Fast Food Workers Launch Support Organization

Fast food workers celebrate a wage increase. (Photo by Mariela Lombard via El Diario)

For Dominican-born Violeta Luis, 60, fighting for her rights for two years was a matter of commitment to herself and to the new generations of workers. The Upper Manhattan resident decided to join the campaign advocating for $15 an hour in the fast food sector after hearing about the woes of immigrant youths “who were trying to survive with a wage that was not even enough to put food on the table,” she said.

On Wednesday, Luis, who has worked at McDonald’s since 2013, was among the people who attended the official launching of Fast Food Justice, the first nonprofit workers’ organization registered under a piece of legislation approved in 2017. The New York City law allows employees in this sector to voluntarily contribute to a workers support organization by allowing deductions from their salaries the way it is done with unions.

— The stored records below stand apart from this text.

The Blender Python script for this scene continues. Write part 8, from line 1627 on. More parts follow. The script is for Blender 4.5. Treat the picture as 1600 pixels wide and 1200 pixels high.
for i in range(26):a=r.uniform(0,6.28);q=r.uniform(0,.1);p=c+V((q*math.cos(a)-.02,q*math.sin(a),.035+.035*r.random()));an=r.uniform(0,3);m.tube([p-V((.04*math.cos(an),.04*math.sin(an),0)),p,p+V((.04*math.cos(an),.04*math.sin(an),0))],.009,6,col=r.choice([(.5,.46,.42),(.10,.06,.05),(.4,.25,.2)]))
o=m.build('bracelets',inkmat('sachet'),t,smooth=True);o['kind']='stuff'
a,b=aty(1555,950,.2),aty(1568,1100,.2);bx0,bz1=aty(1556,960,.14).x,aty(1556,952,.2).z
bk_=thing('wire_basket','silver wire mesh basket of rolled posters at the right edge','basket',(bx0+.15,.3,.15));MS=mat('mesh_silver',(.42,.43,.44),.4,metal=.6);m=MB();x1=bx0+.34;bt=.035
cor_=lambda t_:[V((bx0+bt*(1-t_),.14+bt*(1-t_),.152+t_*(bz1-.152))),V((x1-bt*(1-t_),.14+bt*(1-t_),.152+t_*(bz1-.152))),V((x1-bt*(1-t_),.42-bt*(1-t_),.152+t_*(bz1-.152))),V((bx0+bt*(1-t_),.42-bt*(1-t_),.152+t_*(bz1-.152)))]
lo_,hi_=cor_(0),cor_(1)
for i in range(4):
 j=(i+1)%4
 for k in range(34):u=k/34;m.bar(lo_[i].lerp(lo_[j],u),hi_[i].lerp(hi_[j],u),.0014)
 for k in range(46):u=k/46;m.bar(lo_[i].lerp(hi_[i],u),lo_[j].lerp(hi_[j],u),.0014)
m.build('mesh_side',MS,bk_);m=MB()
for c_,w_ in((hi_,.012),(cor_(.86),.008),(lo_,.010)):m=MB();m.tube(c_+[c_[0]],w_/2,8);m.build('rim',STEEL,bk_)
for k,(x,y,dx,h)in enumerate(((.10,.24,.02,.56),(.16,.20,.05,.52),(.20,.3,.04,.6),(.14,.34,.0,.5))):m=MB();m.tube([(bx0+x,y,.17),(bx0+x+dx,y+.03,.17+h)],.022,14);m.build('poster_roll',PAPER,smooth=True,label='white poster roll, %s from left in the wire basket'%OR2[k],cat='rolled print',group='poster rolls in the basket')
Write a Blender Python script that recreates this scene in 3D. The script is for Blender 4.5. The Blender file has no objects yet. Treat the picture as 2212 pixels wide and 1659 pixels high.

Luis said that she feels she is often left out of the schedule at her job due to her age, adding that she has never had a place to go to with her complaints about the changes and cancellations she constantly suffers at work. “Maybe my employers do not know about the new laws regarding schedules,” she speculated, “but I trust that, with this organization, these problems will be solved.”

Fast Food for Justice does not negotiate collective labor agreements or represent workers, but it offers them guidance about how to channel their complaints when employers fail to comply with the new laws regarding scheduling or sick days, for instance.

“I want to be treated with respect, and I like to know that there is a place I can call to make that happen,” explained Luis referring to the new organization, which is funded by deducting the equivalent of one hour of work per month, or $13.50, through the end of this year.

Violeta Luis works at a McDonald’s. (Photo by Mariela Lombard via El Diario)

Even though the organization has been officially launched and counts on the support of other groups – such as the Center of Popular Democracy, Make the Road New York and the New York Taxi Workers Alliance, in addition to elected officials including Comptroller Scott Stringer and Public Advocate Letitia James – it will face challenges in the future. The National Restaurant Association’s Restaurant Law Center has filed a lawsuit against forcing fast food companies to deduct contributions made by workers to Fast Food Justice.

The support that Fast Food Justice enjoys from these other organizations not only allows the group to offer coverage to workers and verify that companies comply with city laws, but also to act in other areas of social and community justice affecting these employees, such as fair public policy on transportation, safe and affordable housing and immigration matters.

James said that this organization is the latest victory for workers in a year in which legislation regarding scheduling and access to more work hours has been improved.

For his part, Stringer described the birth of Fast Food Justice as a chance to “deliver real and lasting progress for working people.”

Tsedeye Gebreselassie, a member of Fast Food Justice’s board, stated that the organization will not stop until workers in this sector have transformed their industry into one where their jobs allow them to support their families.

Satisfied workers

José Sánchez and Albino Hernández, both born in Mexico and employees at Domino’s Pizza, said that the wage increase they received early this year and the $15 they will be paid beginning in 2019 will bring financial relief to their families.

José Sánchez (left) and Albino Hernández (Photo by Mariela Lombard via El Diario)

“The cost of living in New York gets higher and higher. Maybe this wage is low for some, but for us it is a great victory. We work too hard for our families. We deserve that work to be rewarded,” said Hernández. “The struggle of the workers does not end here. Much remains to be changed, but now we are united and know how to get organized.”

Sánchez, who has worked for the pizza chain for six years, said that he is happy to be a part of the workers’ organization. “Right now, we do not have a specific time when we get off, and we are unable to make plans. Now, with the new laws, they are going to have to respect that. Through Fast Food Justice, we will make sure that the laws are obeyed.”

The worker said that having this organization on their side does not mean that they are giving up on their demands to form a union. The SEIU, which has supported the fight for $15 with its power and resources, has been unable to unionize many workers, but Sánchez believes that the struggle to achieve this will continue.